Task: 3.1.1 Understand Voice of the customer (VOC)
Relationships
Main Description

This approach is particularly advisable when doing a process improvement project, or in case of smaller product/services scope.

To understand the voice of the customer means to understand what the customer perceives as added value; in other words what he is willing to pay for. In order to understand the voice of the customer we must listen to what the customer has to say.
The voice of the customer is an exercise per product/service and is not generically applicable for the whole portfolio.
VOC is typically done in four steps:


Steps
1. Identify customers:
For the product(s)/service(s) involved: distinguish the different customer segments. (This has already been performed in the business context.)

2. Plan collection of customer needs:
Based on the customer segmentation, per customer segment can be determined how the customer needs can be gathered. Depending on time and scope restraints this can vary from focus interviews, to customer surveys, but also internal sources, such as:
• Warranty logs
• Satisfaction surveys
• Call centre logs
• Complaints / compliments
• Customer contacts
• Contract cancellations
• Market share changes
• Defections/acquisitions
• Customer referrals
• Web page hits
• Sales reporting
• Others….
Plan who will collect the data in which timeframe.

3. Gather customer information:
Execute the collection plan: use sources described in step 2:
• Record the needs and also Minutes of Meetings
• Get to ‘root needs’ during discussions using ‘5 whys’ technique
• Evaluate unspoken needs
• Extract statements of needs from documents
• Summarize surveys and other data
• Prioritize needs using ranking, rating, paired comparisons or conjoint analysis

4. Organize data
• Use affinity diagrams to categorize & consolidate customer needs
• Breakdown general customer needs into more specific needs
• Maintain dictionary of original meanings to avoid misinterpretation
• Use function analysis to identify key unspoken, but expected needs

5. Analyze customer information:
translate the customer needs to requirements and classify them using Kano (delighters, satisfiers: more is better, must-be’s, indifferent and reverse). Supporting techniques are affinity diagrams and tree diagrams.

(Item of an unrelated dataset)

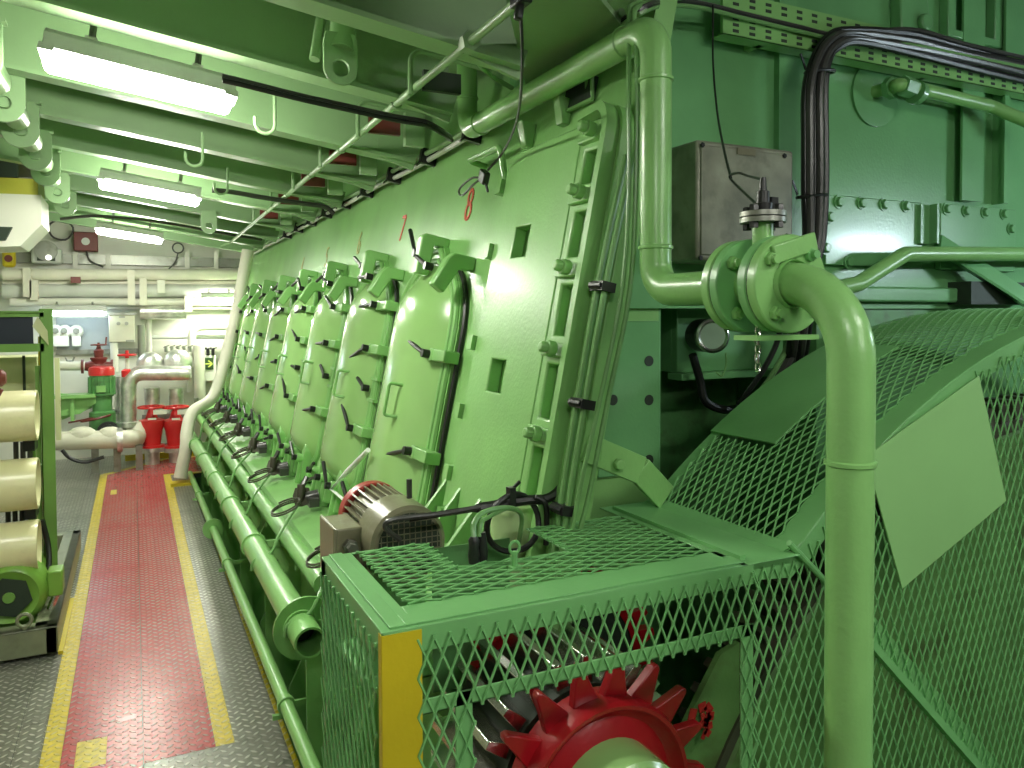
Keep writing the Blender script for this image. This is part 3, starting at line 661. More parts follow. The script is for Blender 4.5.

6. Determine customer needs:
Formulate CCRs (critical to customer requirements).
A CCR is a quantifiable (thus measurable) characteristic of the product/service for which targets, variation and allowable defects can be established. CCR guidelines:
o the CCR must be directly correlated to customer needs
o the CCR must be easy to understand
o the CCR promotes appropriate analysis, design and action

Based on the VOC, the requirements can be further detailed using the House of quality technique.